Please bear in mind that this is not the policies themselves. The key phrase to understanding this is "A healthy food and agriculture policy..." "Forms... provides ...prevents... upholds ...commits... " etc. So this is not a statement of policy, but a guide to what those policies should aim to accomplish. As such, it is intended to help find the solutions, not be the solution itself.
And the 2nd item you refer to:
"10. Requires a national dialog concerning technologies used in production, and allows regions to adopt their own respective guidelines on such matters."

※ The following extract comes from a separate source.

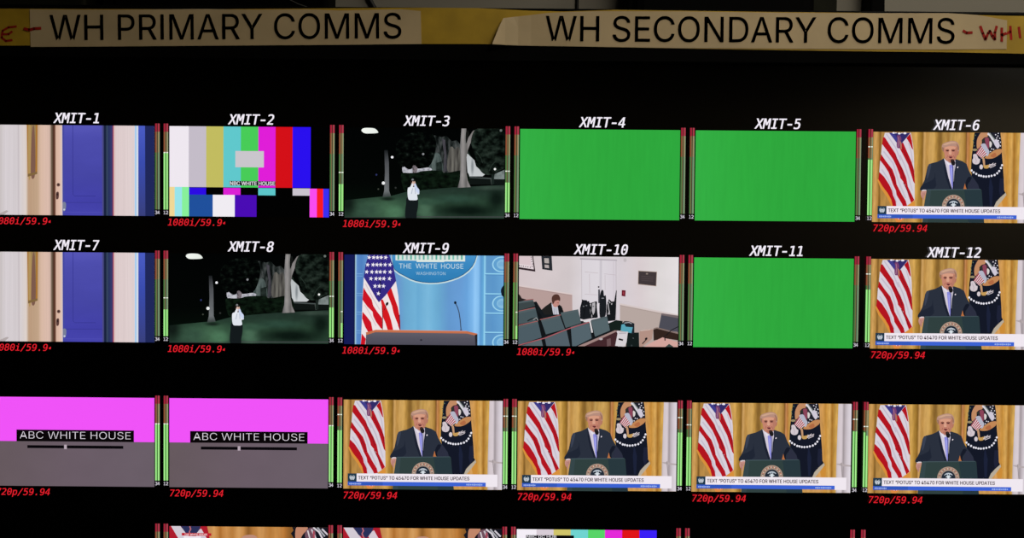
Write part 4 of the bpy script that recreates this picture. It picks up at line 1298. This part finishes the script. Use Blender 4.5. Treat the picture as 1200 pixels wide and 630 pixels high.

Is intended to address the other side of the issue, such as in cases like in my state where Monsanto's lobbyists pushed a bill through our statehouse (and 23 others) that prohibits counties from banning GMOs.
Your thoughts are important to us though, and we want to hear them at FoodDeclaration.org. This is a living document, one we are striving to make as close to perfect as we can.
I fully understand that this is not meant to be policy. But, any politician who backed this and followed it to make policies wouldn't have to enact much to say they were following the Declaration for Healthy Food and Agriculture.
Move to eliminate food deserts, both urban and rural
Enact legislation that prohibits the patenting of lifeforms
Change CAFO practices to be more humane and less pollutiing
Drastically improve the food in our public schools, as well as the education about that food
Rolls back the recent relaxation of many environmental laws
Reformat the subsidies to work on a basis of biodiversity and conservation, rather than "get big or get out"
Populate the Ag. Committees in the House & Senate with more urban legislators
Permit, even require, GMO, clone, and rGBH labeling and enforce the recently passed COOL legislation
Improve local infrastructure to aid in developing effective, efficient local and regional food systems
I'd say that's a pretty good starting list that could result from adhering to the principles in this declaration.